UO Economics Professor Tim Duy estimates that UO’s economic impact on the state is $2.3B. But Oregon State President (and economist) Ed Ray says his impact is $2.37B. I’m no cost-benefit economist, but Duy’s methodology looks pretty solid. Matthew Kish has the story and links in the Portland Business Journal, here.

9 Comments

  1. Drew 02/24/2015

    Direct quote from the report: “The University of Oregon remains a significant force in the Oregon economy. The estimated economic impact of the University of Oregon increased 33.8% to $1.3 billion in the 2013-14 fiscal year. The estimated economic footprint increased 16.6% to $2.3 billion.”

    So these figures are just estimates, and for all we know, since UO rounds to 1 decimal place and OSU rounds to 2 decimal places, the numbers might not be telling the whole story. The one thing we can conclude from this is that the figures are very, very close. This should be very disconcerting to the state flagship university.

    It does not help us that OSU has full engineering and agricultural colleges.

    • elitist oregonian 02/24/2015

      When you say “disconcerting to the state’s flagship” do you mean OSU? I’m confused.

  2. Eugenenative 02/24/2015

    The State of Oregon has no “Flagship” University.

    • Ben 02/24/2015

      Yet despite OUS insistence that there is no flagship, UO recruiting materials still lie about it, making wikipedia impossible to correct, resulting in countless uneducated claims from those who don’t have time/drive to go to the source.

      • Drew 02/24/2015

        A couple of corrections

        * OUS no longer governs UO, OSU, or PSU

        * It’s not just UO and Wikipedia claiming we’re a flagship university. Wikipedia uses The College Board and USA Today as sources for this fact. It’s also backed up by HuffPo and About.com, as well as countless other sources. Disagree with it all you want, but don’t say it’s just UO and Wikipedia claiming it.

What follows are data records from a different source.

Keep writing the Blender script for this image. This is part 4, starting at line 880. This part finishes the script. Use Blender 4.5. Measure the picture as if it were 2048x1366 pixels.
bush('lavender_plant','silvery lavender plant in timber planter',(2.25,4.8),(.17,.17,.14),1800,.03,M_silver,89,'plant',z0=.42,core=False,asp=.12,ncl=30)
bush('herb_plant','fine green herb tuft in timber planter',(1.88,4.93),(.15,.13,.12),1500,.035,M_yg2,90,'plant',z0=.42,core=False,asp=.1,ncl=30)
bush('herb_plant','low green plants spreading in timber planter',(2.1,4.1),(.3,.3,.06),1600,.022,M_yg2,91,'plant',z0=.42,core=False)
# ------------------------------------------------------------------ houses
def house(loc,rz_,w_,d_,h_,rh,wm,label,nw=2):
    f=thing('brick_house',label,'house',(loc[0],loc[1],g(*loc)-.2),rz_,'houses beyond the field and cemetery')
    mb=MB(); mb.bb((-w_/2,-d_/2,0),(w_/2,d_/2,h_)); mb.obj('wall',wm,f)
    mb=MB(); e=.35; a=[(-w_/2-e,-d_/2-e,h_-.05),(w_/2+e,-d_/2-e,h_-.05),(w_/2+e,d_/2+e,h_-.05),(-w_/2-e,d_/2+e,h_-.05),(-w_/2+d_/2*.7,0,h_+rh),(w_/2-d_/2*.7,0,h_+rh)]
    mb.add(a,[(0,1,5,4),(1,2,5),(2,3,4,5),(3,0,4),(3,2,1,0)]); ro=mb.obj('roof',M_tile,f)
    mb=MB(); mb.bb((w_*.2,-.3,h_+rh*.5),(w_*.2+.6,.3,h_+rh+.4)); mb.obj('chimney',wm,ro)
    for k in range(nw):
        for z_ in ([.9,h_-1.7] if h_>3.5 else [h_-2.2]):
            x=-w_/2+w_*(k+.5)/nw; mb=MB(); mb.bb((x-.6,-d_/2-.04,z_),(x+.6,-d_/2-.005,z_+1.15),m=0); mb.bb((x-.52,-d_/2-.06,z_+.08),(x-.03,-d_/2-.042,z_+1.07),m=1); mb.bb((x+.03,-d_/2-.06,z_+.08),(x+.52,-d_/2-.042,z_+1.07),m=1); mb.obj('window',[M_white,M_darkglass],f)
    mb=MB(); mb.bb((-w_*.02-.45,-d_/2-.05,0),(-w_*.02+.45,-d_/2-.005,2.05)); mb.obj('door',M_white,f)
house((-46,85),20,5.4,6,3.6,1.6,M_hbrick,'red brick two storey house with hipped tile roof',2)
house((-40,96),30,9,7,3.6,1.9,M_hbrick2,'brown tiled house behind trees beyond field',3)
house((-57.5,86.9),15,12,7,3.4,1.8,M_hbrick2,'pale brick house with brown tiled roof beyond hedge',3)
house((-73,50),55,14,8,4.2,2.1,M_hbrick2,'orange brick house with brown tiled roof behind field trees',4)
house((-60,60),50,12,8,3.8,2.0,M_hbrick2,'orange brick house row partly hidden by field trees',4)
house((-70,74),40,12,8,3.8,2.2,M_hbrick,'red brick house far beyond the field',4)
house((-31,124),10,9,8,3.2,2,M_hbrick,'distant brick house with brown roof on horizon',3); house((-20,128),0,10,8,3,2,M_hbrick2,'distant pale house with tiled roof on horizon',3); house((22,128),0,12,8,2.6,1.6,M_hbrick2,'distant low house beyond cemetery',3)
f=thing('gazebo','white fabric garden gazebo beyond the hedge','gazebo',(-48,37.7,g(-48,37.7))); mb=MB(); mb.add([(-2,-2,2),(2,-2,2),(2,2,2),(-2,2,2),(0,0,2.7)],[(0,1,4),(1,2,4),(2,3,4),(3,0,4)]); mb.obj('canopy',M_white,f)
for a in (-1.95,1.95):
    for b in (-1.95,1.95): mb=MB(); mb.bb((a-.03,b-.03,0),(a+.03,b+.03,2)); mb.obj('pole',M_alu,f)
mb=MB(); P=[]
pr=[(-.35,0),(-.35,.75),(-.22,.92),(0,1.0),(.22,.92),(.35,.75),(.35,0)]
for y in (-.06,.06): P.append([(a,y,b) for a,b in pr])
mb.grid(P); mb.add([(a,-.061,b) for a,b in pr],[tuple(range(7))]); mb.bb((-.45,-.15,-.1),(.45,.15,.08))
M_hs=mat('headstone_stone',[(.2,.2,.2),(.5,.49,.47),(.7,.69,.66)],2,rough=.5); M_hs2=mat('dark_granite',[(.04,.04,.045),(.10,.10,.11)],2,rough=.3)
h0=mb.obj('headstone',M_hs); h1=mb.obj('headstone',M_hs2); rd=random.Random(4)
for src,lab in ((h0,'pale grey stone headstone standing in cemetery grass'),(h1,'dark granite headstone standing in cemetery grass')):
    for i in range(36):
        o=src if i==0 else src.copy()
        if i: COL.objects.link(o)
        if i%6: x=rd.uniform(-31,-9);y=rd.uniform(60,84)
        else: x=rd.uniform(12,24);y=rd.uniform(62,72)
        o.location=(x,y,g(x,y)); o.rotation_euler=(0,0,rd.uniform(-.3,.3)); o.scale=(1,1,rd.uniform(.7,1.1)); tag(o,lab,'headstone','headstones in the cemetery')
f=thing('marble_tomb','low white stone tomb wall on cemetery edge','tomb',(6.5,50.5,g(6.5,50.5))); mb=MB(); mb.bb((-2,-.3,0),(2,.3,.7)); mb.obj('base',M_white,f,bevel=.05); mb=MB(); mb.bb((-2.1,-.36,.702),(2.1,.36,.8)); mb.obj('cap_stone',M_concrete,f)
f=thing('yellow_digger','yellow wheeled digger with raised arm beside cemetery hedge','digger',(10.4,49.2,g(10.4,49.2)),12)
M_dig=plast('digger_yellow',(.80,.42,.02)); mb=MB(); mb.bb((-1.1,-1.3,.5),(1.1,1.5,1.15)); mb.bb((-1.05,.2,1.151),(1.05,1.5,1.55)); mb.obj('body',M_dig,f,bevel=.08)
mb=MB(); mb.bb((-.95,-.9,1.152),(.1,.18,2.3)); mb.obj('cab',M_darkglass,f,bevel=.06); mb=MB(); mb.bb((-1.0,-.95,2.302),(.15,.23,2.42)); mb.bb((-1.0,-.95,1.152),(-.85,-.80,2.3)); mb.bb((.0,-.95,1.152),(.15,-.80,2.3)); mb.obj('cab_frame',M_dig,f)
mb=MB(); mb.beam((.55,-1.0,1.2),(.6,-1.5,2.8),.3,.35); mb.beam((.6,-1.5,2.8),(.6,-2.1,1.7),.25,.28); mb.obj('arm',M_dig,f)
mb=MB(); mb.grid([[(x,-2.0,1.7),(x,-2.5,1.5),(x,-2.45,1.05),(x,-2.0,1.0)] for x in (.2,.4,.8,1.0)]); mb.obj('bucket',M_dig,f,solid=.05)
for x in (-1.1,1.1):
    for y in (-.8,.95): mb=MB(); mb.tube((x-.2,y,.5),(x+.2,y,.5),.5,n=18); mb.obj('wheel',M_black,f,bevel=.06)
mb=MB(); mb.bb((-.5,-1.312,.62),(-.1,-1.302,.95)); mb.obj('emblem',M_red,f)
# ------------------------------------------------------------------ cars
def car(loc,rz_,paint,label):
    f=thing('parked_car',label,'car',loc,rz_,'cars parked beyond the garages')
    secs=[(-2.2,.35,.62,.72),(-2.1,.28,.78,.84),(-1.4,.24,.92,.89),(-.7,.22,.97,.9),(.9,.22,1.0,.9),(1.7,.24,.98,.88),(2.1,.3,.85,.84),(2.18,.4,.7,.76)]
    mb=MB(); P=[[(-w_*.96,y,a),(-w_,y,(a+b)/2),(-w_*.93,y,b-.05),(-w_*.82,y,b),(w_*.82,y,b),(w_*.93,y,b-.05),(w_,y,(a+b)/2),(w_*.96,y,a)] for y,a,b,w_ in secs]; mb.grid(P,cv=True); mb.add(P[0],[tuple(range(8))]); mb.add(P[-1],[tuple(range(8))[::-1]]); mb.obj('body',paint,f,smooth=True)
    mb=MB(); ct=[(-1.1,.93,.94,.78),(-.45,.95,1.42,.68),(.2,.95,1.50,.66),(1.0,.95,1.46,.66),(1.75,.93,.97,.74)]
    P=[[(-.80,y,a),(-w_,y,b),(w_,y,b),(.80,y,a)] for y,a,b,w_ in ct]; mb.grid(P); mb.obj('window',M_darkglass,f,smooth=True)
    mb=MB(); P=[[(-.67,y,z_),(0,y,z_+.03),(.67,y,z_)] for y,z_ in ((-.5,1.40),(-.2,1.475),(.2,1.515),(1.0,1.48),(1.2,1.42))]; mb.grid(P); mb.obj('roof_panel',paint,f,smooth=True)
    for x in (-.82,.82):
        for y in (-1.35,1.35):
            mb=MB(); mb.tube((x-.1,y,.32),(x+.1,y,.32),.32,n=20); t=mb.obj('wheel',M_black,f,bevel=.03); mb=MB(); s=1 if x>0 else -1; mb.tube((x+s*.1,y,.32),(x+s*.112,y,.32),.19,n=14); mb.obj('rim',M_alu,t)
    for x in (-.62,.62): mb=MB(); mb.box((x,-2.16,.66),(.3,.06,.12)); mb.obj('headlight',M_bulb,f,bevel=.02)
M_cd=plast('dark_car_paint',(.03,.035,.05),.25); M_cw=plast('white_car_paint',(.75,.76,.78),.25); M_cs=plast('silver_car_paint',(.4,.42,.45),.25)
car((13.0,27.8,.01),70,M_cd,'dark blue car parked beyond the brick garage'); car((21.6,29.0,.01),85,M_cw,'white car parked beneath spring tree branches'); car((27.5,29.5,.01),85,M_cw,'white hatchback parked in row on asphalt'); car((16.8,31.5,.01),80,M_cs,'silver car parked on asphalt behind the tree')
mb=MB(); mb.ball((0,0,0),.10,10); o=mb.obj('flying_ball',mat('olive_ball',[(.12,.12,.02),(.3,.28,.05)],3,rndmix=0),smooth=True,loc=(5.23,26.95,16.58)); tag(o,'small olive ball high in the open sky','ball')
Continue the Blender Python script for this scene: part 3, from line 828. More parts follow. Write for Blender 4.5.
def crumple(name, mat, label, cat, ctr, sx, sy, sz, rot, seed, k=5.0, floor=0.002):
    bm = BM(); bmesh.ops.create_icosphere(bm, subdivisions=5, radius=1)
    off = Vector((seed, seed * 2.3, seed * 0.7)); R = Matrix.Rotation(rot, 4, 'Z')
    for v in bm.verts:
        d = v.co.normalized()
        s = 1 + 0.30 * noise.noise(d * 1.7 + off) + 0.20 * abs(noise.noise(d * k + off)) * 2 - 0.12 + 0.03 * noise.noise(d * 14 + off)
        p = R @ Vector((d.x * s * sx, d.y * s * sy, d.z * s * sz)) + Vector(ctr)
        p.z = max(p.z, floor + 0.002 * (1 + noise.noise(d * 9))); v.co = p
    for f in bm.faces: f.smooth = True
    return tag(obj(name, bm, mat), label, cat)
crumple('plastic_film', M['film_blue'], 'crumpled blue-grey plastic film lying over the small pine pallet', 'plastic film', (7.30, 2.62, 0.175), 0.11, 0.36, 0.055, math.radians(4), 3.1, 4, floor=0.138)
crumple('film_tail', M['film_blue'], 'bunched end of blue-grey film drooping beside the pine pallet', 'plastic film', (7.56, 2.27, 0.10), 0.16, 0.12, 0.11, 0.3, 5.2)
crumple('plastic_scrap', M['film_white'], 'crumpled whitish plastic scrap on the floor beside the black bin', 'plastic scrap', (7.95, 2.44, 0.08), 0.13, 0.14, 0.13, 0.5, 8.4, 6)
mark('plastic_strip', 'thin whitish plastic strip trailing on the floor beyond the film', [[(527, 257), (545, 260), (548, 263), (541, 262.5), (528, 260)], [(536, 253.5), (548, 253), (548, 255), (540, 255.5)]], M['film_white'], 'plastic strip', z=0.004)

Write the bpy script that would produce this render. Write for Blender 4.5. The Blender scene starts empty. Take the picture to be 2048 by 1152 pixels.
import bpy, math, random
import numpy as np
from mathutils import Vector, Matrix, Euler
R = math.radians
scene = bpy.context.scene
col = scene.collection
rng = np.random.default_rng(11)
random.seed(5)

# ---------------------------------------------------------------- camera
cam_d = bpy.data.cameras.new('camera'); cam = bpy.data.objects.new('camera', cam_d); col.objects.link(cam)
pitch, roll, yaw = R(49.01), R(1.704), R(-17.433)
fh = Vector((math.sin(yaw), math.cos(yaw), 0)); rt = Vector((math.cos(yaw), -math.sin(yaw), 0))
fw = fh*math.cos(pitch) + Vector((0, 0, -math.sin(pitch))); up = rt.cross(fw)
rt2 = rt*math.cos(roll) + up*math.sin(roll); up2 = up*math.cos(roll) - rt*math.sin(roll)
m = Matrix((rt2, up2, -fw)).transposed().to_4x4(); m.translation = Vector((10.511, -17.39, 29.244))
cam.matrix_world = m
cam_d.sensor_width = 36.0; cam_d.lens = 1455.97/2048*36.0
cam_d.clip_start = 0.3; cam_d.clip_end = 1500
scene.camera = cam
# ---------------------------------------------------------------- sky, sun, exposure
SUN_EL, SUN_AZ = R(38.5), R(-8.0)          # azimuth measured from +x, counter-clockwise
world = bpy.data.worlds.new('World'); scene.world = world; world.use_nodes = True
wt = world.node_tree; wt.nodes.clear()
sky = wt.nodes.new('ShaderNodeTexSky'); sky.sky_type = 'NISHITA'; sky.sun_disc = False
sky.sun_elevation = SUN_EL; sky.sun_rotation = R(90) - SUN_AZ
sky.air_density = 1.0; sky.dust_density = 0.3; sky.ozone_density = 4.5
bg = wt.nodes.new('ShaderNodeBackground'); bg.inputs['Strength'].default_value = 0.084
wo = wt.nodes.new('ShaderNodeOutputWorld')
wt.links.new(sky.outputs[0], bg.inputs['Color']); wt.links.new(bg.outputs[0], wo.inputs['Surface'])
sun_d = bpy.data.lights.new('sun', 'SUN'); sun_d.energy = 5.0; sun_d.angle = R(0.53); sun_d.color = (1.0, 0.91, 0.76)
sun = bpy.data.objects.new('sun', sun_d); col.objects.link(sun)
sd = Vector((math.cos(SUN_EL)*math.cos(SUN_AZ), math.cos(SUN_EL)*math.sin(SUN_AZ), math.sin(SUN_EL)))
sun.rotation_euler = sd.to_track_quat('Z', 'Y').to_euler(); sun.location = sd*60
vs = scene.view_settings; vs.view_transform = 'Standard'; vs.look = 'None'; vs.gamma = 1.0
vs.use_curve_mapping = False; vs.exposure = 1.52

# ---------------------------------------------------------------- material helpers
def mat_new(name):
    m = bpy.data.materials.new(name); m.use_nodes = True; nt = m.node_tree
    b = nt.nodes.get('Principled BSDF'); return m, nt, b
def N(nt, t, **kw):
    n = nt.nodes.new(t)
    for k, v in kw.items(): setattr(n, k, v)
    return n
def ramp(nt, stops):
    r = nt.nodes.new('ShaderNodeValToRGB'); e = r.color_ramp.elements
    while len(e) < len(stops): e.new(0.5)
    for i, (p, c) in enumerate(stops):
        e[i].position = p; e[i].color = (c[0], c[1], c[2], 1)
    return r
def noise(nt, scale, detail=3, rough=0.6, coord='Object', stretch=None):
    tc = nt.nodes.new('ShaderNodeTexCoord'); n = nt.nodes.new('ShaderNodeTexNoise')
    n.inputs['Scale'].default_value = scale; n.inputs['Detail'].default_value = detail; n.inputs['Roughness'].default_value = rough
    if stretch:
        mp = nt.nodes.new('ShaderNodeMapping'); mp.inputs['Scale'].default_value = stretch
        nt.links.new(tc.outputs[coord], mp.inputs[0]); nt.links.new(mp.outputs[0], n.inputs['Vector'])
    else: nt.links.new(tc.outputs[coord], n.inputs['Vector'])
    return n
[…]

        • Fishwrapper 02/24/2015

          Yes, the College Board, that august body that bestows its determination of flagship status on name recognition polling as much as, or arguably more than, any other criteria. Other research that goes into their designation includes, but is not limited to, AAU status, and publicity materials from the institutions in question.

          UO has been using the term “flagship university” quite loudly and publicly for years, so the provenance of the College Board designation is automagically suspect.

          USA Today, HuffPo, and About.com (the latter two about as legitimate a reference as, say, wikipedia, and the former barely holding its legitimacy as a journalist organ) get their information for rankings from…the College Board.

          Meanwhile, words have meaning. In its use in education, the term “flagship” is generally acknowledged to mean that institution that the largest and most research-intensive public universities. By those measures, OSU has clearly earned the sobriquet in recent years, and it would be disingenuous to apply that term to UO.

          But what strikes me as most curious in your defense of the UO’s alleged flagship status comes from your own cited source:

          According to Robert M. Berdahl, then chancellor of the University of California, Berkeley, the phrase “flagship” came into existence in the 1950s when the Morrill Act schools were joined by newer institutions built in a wave of post-war expansion of state university systems.

          Berdahl notes further that because flagships are generally the oldest schools within a system, they are often the largest and best financed and are perceived as elite relative to non-flagship state schools. He comments that “Those of us in ‘systems’ of higher education are frequently actively discouraged from using the term ‘flagship’ to refer to our campuses because it is seen as hurtful to the self-esteem of colleagues at other institutions in our systems. The use of the term is seen by some as elitist and boastful. It is viewed by many, in the context of the politics of higher education, as ‘politically incorrect.’ … Only in the safe company of alumni is one permitted to use the term.”

          The wikipedia page on flagships cites Berdahl for this information.

          It is worth noting that only one school has been so elitist and boastful enough to carry on trumpeting its purported “flagship” status while melting down in newspaper headlines, while the other school just keeps on quietly doing the work of a flagship university (based on NSF funding)…

          • Drew 02/24/2015

            (I don’t know why my last submission of this comment didn’t show up, but here it is again.)

            So let me get this straight. You just:

            * Told me you don’t like those references and you don’t agree with the College Board’s methodology you think is for determining flagship universities, which you fail to cite
            * Use one of the sources that you don’t like to try to prove a point
            * Accuse my institution of being “elitist and boastful” for relaying information determined by one of the most authoritative sources on the matter?

            Got it.

            Anyway, note that:

            * Research funding != research impact
            * OSU is not the oldest public university in the state. That would be WOU.
            * UO has historically had a much larger student and faculty body than OSU
            * UO has historically been and is currently the most selective of the two universities
            * UO is better known than OSU, both academically and athletically

          • eugenenative 02/25/2015

            So the UO is the “flagship” of the one-campus University of Oregon system?

            Congratulations, I guess.